Procedure to Apply the Processing Steps
- Click on the button to add a preprocessing step.
- Click on the dropdown under the “Preprocessing Step” column and select a preprocessing step.
- Once the preprocessing step is selected, you can choose a specific algorithm from the dropdown list in the “Algorithm” column. Note that some preprocessing steps only have one algorithm, so there won’t be a dropdown in the “Algorithm” column for those cases.
- To configure the algorithm parameters, click on the icon next to the selected algorithm. This will open a configuration popup window where you can modify the algorithm parameters. If icon is not shown, it means that the algorithm does not have any configurable parameters.
- In the configuration window, make the necessary changes to the algorithm parameters and click “Set” to confirm the setting.
- Repeat the steps above to add all the desired preprocessing steps and algorithms. Note that the preprocessing algorithms will be applied in the order they are listed. To add a new preprocessing algorithm before the current one, click on the button in front of the current step. To remove an algorithm, click on the button.
- Finally, click on the capture button to capture the data. This will apply all the preprocessing steps in the listed order to the Scope spectrum, and other data will be computed based on the new Scope spectrum.

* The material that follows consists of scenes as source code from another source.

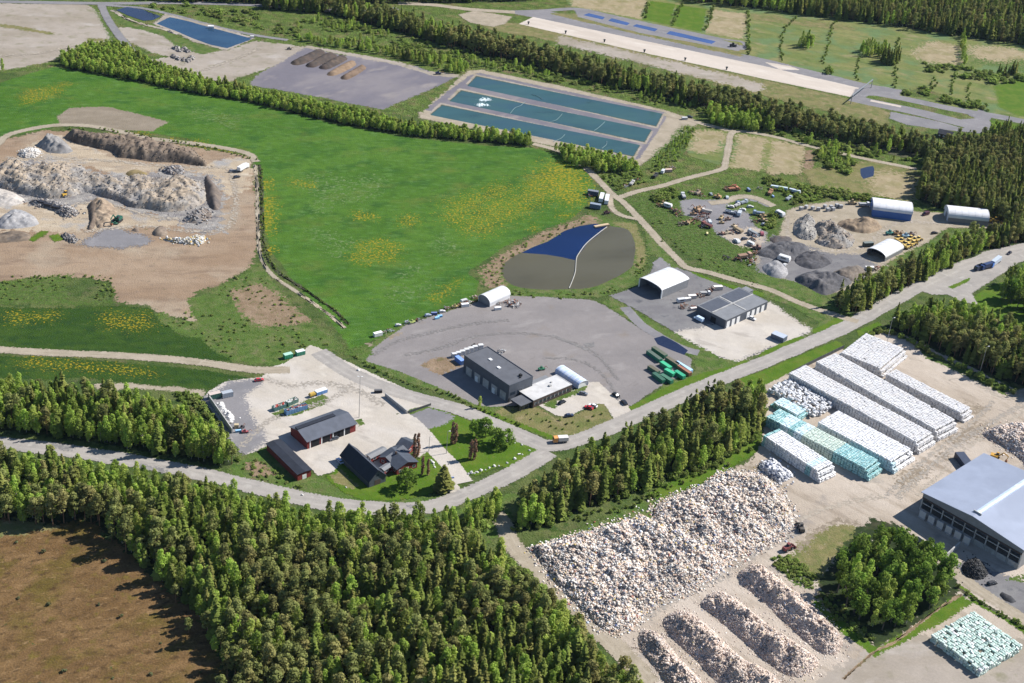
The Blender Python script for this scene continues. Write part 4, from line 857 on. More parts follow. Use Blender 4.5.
for ln in ([(70, 240), (65, 160), (85, 110), (130, 70)], [(230, 250), (250, 180), (270, 110), (280, 80)], [(360, 315), (365, 270), (372, 225)], [(510, 345), (515, 290), (520, 240), (525, 150)], [(735, 370), (745, 310)], [(800, 400), (805, 330)], [(680, 330), (650, 360), (670, 310)], [(785, 260), (780, 200), (778, 150)]):
    w_ = densify([P(*q)[:2] for q in R4(ln)], 4.5, False)
    for q in w_: FOREST.append(('birch_tree' if ln[0][0] == 785 else 'shrub', random.randrange(4), q[0] + random.uniform(-1.5, 1.5), q[1], (random.uniform(.7, 1.1), random.uniform(.45, .7) if ln[0][0] == 785 else random.uniform(.6, 1.1)), random.random() * 6, 'fieldline'))
for ln in ([(640, 100), (655, 60), (672, 20)], [(525, 70), (540, 15)], [(935, 215), (935, 150), (935, 50)], [(770, 120), (785, 60), (800, 30)]):
    w_ = densify([P(*q)[:2] for q in R3(ln)], 4.5, False)
    for q in w_: FOREST.append(('shrub', random.randrange(4), q[0] + random.uniform(-1.5, 1.5), q[1], (random.uniform(.7, 1.4),) * 2, random.random() * 6, 'fieldline'))
for (cx, cy, rx, ry, k, s) in ((165, 185, 34, 12, 'birch_tree', .8), (430, 210, 60, 16, 'birch_tree', .75), (495, 240, 38, 18, 'spruce_tree', .8), (250, 285, 22, 8, 'shrub', 1.6), (955, 290, 40, 12, 'spruce_tree', .6), (900, 545, 30, 14, 'birch_tree', .9), (940, 555, 18, 20, 'spruce_tree', .95), (990, 575, 50, 20, 'spruce_tree', .95)):
    n = int(rx * ry / 26)
    for i in range(n):
        a, r = random.random() * 6.283, math.sqrt(random.random())
        q = P(*R4([(cx + r * rx * math.cos(a), cy + r * ry * math.sin(a))])[0])
        FOREST.append((k, random.randrange(4), q[0], q[1], (s * random.uniform(.8, 1.2),) * 2, random.random() * 6, 'fieldclump'))
# fringes of shrubs along woods, banks and ditches
def line(px, sp, kind, zone, s0, s1, jx=1.2, keep=.85):
    for q in densify([P(*a)[:2] for a in px], sp, False):
        if random.random() < keep:
            s = random.uniform(s0, s1)
            FOREST.append((kind, random.randrange(4), q[0] + random.uniform(-jx, jx), q[1] + random.uniform(-jx, jx), (s, s), random.random() * 6.283, zone))
line([(514, 530), (528, 530), (545, 526), (585, 508), (640, 491), (700, 470), (740, 453), (757, 436), (763, 410), (760, 398)], 1.7, 'shrub', 'woodfringe', .6, 1.4, 2.0)
line(A6([(300, 235), (400, 210), (520, 170), (640, 120), (760, 60), (880, 10)]), 1.6, 'shrub', 'woodfringe', .4, 1.0, 2.5)
line(A5([(440, 45), (520, 62), (590, 90), (640, 125), (720, 165), (840, 230), (930, 275), (975, 290)]), 1.5, 'shrub', 'woodfringe', .7, 1.6, 2.4)
line(A5([(400, 62), (450, 45), (500, 55)]), 2, 'shrub', 'woodfringe', .8, 1.5, 1.5)
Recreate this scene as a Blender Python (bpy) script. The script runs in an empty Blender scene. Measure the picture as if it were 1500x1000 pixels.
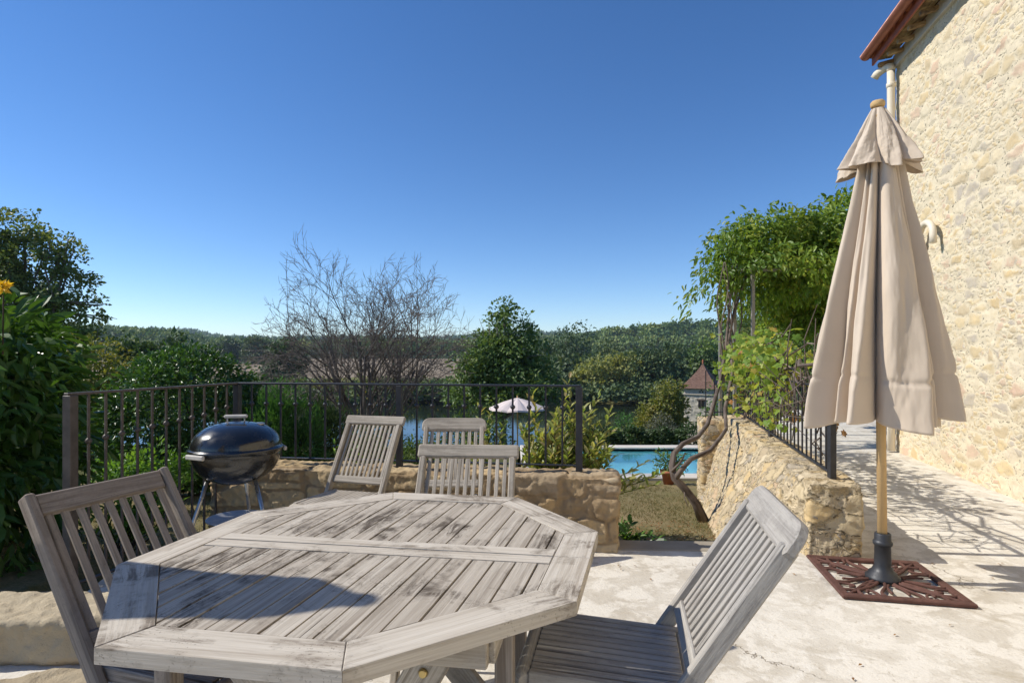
import bpy, math, random
import numpy as np
from mathutils import Vector, Matrix
R = math.radians
rng = np.random.default_rng(11)
random.seed(5)
scene = bpy.context.scene
col = scene.collection

# ------------------------------------------------------------------ camera
CAM_H = 1.30
cd = bpy.data.cameras.new('camera'); cam = bpy.data.objects.new('camera', cd); col.objects.link(cam)
cam.location = (0, 0, CAM_H); cam.rotation_euler = (R(90), 0, 0)
cd.sensor_width = 36; cd.lens = 20.4; cd.shift_y = 0.01
cd.clip_start = 0.05; cd.clip_end = 9000
scene.camera = cam
# ------------------------------------------------------------------ light
SUN = Vector((-0.74, 0.07, 0.67)).normalized()          # towards the sun
elev = math.asin(SUN.z); azim = math.atan2(SUN.x, SUN.y)
w = bpy.data.worlds.new("World"); scene.world = w; w.use_nodes = True
wn = w.node_tree.nodes; bgn = wn['Background']
sky = wn.new('ShaderNodeTexSky'); sky.sky_type = 'NISHITA'; sky.sun_disc = False
sky.sun_elevation = elev; sky.sun_rotation = azim
sky.altitude = 150; sky.air_density = 0.8; sky.dust_density = 0.0; sky.ozone_density = 2.0
hs = wn.new('ShaderNodeHueSaturation'); hs.inputs['Saturation'].default_value = 1.22; hs.inputs['Hue'].default_value = .502; hs.inputs['Value'].default_value = 1.0
w.node_tree.links.new(sky.outputs[0], hs.inputs['Color']); tint = wn.new('ShaderNodeMix'); tint.data_type = 'RGBA'; tint.blend_type = 'MULTIPLY'; tint.inputs[0].default_value = 1; tint.inputs[7].default_value = (.93, .97, 1.06, 1)
w.node_tree.links.new(hs.outputs[0], tint.inputs[6]); w.node_tree.links.new(tint.outputs[2], bgn.inputs[0]); bgn.inputs[1].default_value = 0.126
sd = bpy.data.lights.new('sun', 'SUN'); sd.energy = 4.4; sd.angle = R(0.53); sd.color = (1, .95, .86)
so = bpy.data.objects.new('sun', sd); col.objects.link(so)
so.rotation_euler = (-SUN).to_track_quat('-Z', 'Y').to_euler(); so.location = (-20, 2, 30)
scene.view_settings.view_transform = 'Standard'; scene.view_settings.look = 'None'
scene.view_settings.exposure = 0.22; scene.view_settings.gamma = 1
scene.cycles.max_bounces = 8; scene.cycles.diffuse_bounces = 4; scene.cycles.glossy_bounces = 3
scene.cycles.transmission_bounces = 4; scene.cycles.transparent_max_bounces = 6

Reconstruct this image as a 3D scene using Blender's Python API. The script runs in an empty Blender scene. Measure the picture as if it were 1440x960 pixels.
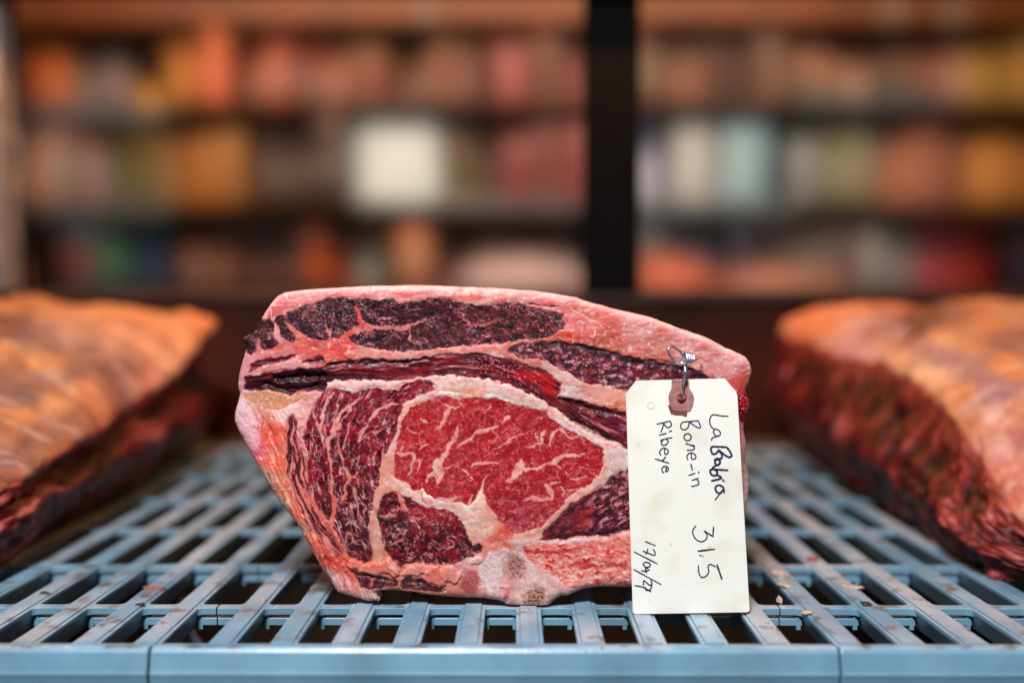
import bpy, bmesh, math, random
import numpy as np
from mathutils import Matrix, Vector, Euler

random.seed(7)
R = math.radians
scene = bpy.context.scene
C = scene.collection

# ------------------------------------------------------------------ camera, world, lamps, exposure
CAM_H = 0.157                       # eye height above the rack, metres
FPX = 1400.0                        # focal length in pixels of a 1440 px wide picture (35 mm lens)
cam_data = bpy.data.cameras.new('camera')
cam_data.sensor_width = 36.0
cam_data.lens = 36.0 * FPX / 1440.0
cam_data.clip_start = 0.02
cam_data.clip_end = 60
cam_data.dof.use_dof = True
cam_data.dof.focus_distance = 0.518
cam_data.dof.aperture_fstop = 2.0
cam_data.dof.aperture_blades = 0
cam = bpy.data.objects.new('camera', cam_data)
cam.location = (0, 0, CAM_H)
cam.rotation_euler = (R(90) - math.atan(45 / FPX), 0, math.atan(5 / FPX))
C.objects.link(cam)
scene.camera = cam
CAM_M = cam.rotation_euler.to_matrix()

world = bpy.data.worlds.new('World')
scene.world = world
world.use_nodes = True
world.node_tree.nodes['Background'].inputs[0].default_value = (0.55, 0.62, 0.72, 1)
world.node_tree.nodes['Background'].inputs[1].default_value = 0.010

def area(name, loc, target, sx, sy, watts, col):
    l = bpy.data.lights.new(name, 'AREA')
    l.shape = 'RECTANGLE'; l.size = sx; l.size_y = sy; l.energy = watts; l.color = col
    o = bpy.data.objects.new(name, l)
    o.location = loc
    o.rotation_euler = (Vector(target) - Vector(loc)).to_track_quat('-Z', 'Y').to_euler()
    C.objects.link(o)
    return o

area('key_lamp', (-0.20, -0.30, 1.05), (0.0, 0.54, 0.06), 0.28, 0.18, 26.5, (0.98, 0.98, 1.0))
area('window_light', (1.5, -0.3, 0.8), (0.05, 0.6, 0.05), 0.5, 0.5, 1.5, (0.84, 0.92, 1.0))
area('warm_case_lamp', (0.0, 1.17, 0.50), (0.0, 1.02, 0.12), 1.4, 0.04, 3.8, (1.0, 0.40, 0.12))
area('shop_lamp', (-0.1, 2.75, 2.1), (0.0, 4.3, 0.70), 3.6, 0.5, 115.0, (1.0, 0.74, 0.52))

scene.view_settings.view_transform = 'Standard'
scene.view_settings.look = 'None'
scene.view_settings.exposure = 0.0
scene.view_settings.gamma = 1.0
scene.view_settings.use_curve_mapping = False
scene.render.engine = 'CYCLES'

# ------------------------------------------------------------------ pixel to place helpers
def ray(px, py):
    return CAM_M @ Vector(((px - 720) / FPX, (480 - py) / FPX, -1))
def at_y(px, py, Y):
    d = ray(px, py)
    return Vector((0, 0, CAM_H)) + d * (Y / d.y)
def at_z(px, py, z=0.0):
    d = ray(px, py)
    return Vector((0, 0, CAM_H)) + d * ((z - CAM_H) / d.z)

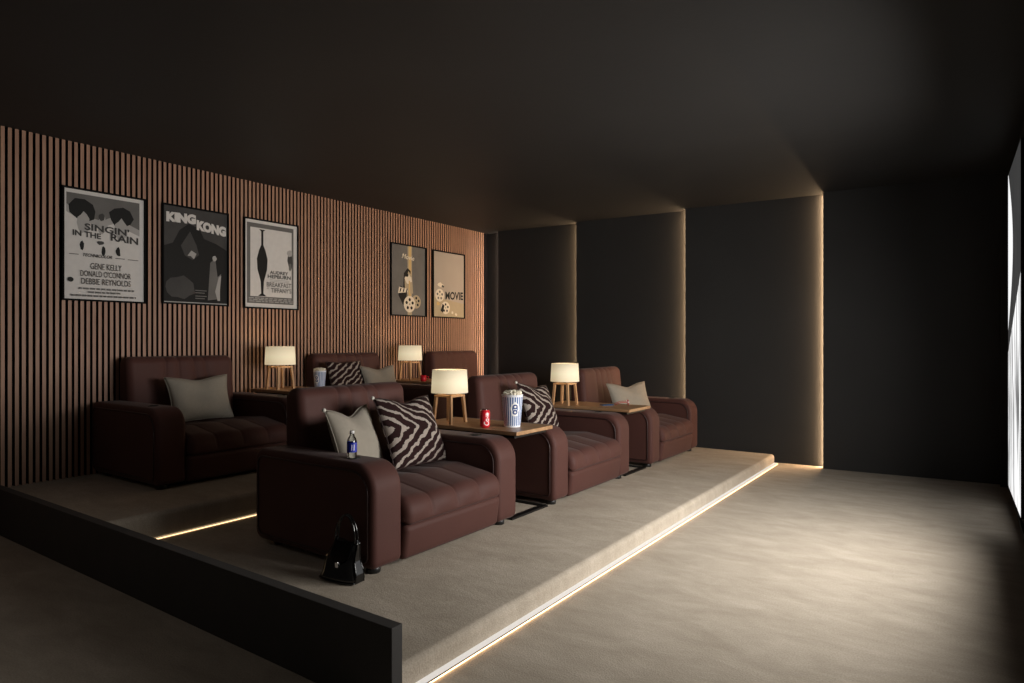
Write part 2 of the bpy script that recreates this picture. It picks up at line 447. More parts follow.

Preprocessing Step and Algorithm Information
- Baseline Removal: Eliminate unwanted systematic variations and noise, allowing the extraction of meaningful spectral information.
- Adaptive: Combines penalized least squares with doubly regularization to enhance the removal of baseline distortions and noise from spectroscopic data.
- Smooth: Reduce noise and improve signal-to-noise ratio by averaging adjacent data points within a specified window.
- Savgol: Uses polynomial fitting within a sliding window to reduce noise and enhance spectral data while preserving important features.
- Whittaker: Applies a penalized least squares algorithm to effectively reduce noise, smooth spectral data.
- Flat: Averaging adjacent data points within a fixed window size to reduce noise.
- Hanning: Reduces spectral leakage and provides good frequency resolution by tapering the data points smoothly at the edges of the window.
- Hamming: Improved sidelobe suppression, minimizing spectral leakage and enhancing frequency analysis in spectroscopy.
- Bartlett: Triangular smoothing window that reduces spectral leakage by gradually tapering the data points from the center to the edges, suitable for applications where the spectrum is expected to be symmetric.
- Blackman: Smoothing window with a more complex shape, featuring excellent sidelobe suppression and minimal spectral leakage, making it suitable for precise frequency analysis and peak detection in spectroscopy.
- Percentile Filter: Reduces data noise by replacing extreme values with values at a chosen percentile threshold.
- Normalization: Scales spectral data for meaningful comparison and analysis, ensuring consistency and preserving spectral characteristics.
- Intensity: Adjusts the spectral data to a consistent range, enhancing comparability and analysis by eliminating variations in overall intensity levels.
- Minmax: Scales the spectral data to the range of 0 to 1.
- Log: Transform data by taking the logarithm of each value, often to stabilize variance and make the distribution more Gaussian-like, especially useful for data with skewed distributions or large ranges of values.
- Derivative: Enhance spectral features, identify peaks, and improve spectral resolution by quantifying the rate of change in intensity with respect to the wavelength or wave number, providing valuable information about the underlying chemical or physical processes in the sample.
- Cosmic Rays/Spikes: Identification and elimination of sudden, isolated intensity spikes or cosmic ray events in the spectral data.
- Scattering Correction: Reduction of unwanted variability caused by scattering effects in spectroscopy.
- Polynomial Detrending: Removal of baseline drift or systematic trends from data using polynomial fitting.
- SNV (Standard Normal Variate): Normalization of spectra to standardize by removing multiplicative effects, enhancing spectral features.